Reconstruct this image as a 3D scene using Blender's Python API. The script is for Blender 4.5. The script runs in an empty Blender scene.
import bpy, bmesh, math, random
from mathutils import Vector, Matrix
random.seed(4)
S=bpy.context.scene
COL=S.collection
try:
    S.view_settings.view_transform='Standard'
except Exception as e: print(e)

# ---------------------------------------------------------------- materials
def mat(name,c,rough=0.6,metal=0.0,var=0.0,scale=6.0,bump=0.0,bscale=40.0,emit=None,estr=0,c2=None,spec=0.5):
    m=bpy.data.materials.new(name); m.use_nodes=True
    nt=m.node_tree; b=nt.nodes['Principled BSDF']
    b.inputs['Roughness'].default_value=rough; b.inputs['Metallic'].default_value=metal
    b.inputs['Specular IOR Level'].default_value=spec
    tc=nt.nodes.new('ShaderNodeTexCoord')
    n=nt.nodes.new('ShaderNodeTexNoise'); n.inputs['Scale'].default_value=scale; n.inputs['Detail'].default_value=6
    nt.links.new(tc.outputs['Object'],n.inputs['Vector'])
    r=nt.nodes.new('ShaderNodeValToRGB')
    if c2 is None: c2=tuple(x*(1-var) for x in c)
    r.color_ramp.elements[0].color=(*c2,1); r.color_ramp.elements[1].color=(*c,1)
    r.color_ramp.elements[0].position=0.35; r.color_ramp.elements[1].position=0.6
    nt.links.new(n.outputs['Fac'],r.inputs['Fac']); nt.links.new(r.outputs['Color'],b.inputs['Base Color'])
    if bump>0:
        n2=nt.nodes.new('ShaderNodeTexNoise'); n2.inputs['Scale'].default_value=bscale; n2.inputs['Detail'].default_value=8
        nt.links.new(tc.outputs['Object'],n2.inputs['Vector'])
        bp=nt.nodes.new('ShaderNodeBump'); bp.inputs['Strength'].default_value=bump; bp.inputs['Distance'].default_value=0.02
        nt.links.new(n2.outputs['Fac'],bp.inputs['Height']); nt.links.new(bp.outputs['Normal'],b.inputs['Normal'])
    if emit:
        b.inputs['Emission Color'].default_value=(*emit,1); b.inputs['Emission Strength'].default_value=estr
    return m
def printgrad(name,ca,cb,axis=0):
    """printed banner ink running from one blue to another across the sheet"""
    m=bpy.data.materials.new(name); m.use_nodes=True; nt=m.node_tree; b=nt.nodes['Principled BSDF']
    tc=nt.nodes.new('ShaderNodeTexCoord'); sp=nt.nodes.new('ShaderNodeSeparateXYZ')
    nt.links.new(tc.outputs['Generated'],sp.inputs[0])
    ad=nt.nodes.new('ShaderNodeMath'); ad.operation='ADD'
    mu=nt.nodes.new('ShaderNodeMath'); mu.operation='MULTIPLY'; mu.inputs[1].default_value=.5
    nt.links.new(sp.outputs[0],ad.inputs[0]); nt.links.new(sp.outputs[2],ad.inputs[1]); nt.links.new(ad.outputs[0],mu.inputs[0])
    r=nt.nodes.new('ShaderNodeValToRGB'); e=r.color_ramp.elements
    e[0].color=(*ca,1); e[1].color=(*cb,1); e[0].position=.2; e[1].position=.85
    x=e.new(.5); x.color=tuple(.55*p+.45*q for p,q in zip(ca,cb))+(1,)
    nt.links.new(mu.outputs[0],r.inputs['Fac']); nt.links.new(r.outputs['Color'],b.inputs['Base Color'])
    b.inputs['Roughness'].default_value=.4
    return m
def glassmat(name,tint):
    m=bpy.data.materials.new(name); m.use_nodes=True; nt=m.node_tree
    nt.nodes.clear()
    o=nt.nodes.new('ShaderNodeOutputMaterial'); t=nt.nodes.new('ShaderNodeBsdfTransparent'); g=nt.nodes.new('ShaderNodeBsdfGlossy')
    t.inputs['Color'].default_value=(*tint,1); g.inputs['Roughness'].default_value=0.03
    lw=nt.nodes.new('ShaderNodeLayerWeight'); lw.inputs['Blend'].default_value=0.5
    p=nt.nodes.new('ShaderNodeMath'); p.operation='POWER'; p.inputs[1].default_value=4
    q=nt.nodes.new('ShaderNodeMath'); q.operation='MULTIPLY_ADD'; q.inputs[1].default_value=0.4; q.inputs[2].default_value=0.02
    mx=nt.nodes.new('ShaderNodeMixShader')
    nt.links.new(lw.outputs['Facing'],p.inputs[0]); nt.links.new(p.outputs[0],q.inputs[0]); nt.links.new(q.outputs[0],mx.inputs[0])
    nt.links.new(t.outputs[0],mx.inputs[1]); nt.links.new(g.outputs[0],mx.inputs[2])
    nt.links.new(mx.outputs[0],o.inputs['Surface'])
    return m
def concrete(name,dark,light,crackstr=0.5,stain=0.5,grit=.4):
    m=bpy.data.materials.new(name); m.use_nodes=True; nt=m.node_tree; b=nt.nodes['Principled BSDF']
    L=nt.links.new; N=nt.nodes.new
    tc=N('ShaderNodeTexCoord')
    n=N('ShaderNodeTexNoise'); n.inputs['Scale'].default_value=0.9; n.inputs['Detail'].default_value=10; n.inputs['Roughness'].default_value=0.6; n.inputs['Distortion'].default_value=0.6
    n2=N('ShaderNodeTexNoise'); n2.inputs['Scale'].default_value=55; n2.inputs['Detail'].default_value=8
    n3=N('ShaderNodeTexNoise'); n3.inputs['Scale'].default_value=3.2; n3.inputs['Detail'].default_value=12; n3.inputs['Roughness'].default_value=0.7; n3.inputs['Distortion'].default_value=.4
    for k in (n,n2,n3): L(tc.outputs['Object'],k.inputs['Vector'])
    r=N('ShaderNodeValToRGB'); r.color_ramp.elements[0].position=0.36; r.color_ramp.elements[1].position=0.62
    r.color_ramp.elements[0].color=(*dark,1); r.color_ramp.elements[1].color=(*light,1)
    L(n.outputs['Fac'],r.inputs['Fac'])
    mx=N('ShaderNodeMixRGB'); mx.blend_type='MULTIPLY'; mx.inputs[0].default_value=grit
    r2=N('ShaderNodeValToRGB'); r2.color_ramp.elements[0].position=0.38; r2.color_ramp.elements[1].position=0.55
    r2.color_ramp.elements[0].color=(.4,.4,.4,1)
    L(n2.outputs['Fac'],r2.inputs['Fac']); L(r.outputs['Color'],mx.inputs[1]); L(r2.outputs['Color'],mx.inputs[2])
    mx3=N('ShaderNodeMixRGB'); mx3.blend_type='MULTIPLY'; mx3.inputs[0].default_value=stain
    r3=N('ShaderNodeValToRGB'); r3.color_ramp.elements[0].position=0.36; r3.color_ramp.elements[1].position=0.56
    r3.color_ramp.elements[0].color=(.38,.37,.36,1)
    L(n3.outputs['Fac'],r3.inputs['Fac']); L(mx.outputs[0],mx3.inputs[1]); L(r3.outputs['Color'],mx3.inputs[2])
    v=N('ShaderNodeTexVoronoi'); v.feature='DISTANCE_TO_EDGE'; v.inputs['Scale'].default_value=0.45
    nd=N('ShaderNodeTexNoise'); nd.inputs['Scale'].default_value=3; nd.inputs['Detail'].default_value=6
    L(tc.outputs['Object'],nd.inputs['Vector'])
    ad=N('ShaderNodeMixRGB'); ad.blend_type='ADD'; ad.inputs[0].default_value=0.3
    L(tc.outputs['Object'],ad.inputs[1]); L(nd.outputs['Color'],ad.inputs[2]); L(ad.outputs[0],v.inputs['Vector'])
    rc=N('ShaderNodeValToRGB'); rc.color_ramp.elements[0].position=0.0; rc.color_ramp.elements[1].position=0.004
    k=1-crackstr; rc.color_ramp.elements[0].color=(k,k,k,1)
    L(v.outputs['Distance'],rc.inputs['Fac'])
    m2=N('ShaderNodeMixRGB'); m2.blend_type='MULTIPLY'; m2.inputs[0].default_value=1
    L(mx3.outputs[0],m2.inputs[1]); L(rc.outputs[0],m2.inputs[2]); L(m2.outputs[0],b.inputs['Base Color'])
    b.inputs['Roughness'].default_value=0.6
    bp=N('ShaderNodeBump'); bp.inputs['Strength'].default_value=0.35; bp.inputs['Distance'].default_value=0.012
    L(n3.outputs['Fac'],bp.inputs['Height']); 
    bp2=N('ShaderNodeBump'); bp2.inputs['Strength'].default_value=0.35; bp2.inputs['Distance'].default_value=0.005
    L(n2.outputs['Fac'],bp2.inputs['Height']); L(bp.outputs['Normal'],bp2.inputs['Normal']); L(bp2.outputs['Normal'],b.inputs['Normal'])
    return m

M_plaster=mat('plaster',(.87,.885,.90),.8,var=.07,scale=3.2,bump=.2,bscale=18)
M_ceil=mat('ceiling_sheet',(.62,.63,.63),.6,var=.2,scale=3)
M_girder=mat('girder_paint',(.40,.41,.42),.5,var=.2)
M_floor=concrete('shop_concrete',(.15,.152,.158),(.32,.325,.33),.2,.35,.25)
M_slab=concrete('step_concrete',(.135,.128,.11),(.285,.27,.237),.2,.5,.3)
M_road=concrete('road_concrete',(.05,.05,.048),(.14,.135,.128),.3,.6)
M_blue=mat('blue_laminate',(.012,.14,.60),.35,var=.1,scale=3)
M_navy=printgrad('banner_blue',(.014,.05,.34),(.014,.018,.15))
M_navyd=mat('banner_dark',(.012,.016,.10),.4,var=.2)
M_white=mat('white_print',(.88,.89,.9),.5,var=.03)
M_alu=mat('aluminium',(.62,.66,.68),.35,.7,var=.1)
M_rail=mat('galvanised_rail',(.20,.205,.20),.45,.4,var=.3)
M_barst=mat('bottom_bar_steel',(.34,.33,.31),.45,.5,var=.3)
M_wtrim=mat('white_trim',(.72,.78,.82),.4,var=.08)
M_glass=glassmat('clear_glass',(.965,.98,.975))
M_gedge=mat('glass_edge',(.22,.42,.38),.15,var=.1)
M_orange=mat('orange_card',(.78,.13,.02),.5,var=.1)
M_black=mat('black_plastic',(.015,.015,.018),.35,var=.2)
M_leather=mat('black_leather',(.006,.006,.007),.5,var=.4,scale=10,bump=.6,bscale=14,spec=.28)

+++

What to work on: Beginning at the first line above, repeat exactly until the line containing "except Exception as e: print(e)", which is included.

Complete response:
Reconstruct this image as a 3D scene using Blender's Python API. The script is for Blender 4.5. The script runs in an empty Blender scene.
import bpy, bmesh, math, random
from mathutils import Vector, Matrix
random.seed(4)
S=bpy.context.scene
COL=S.collection
try:
    S.view_settings.view_transform='Standard'
except Exception as e: print(e)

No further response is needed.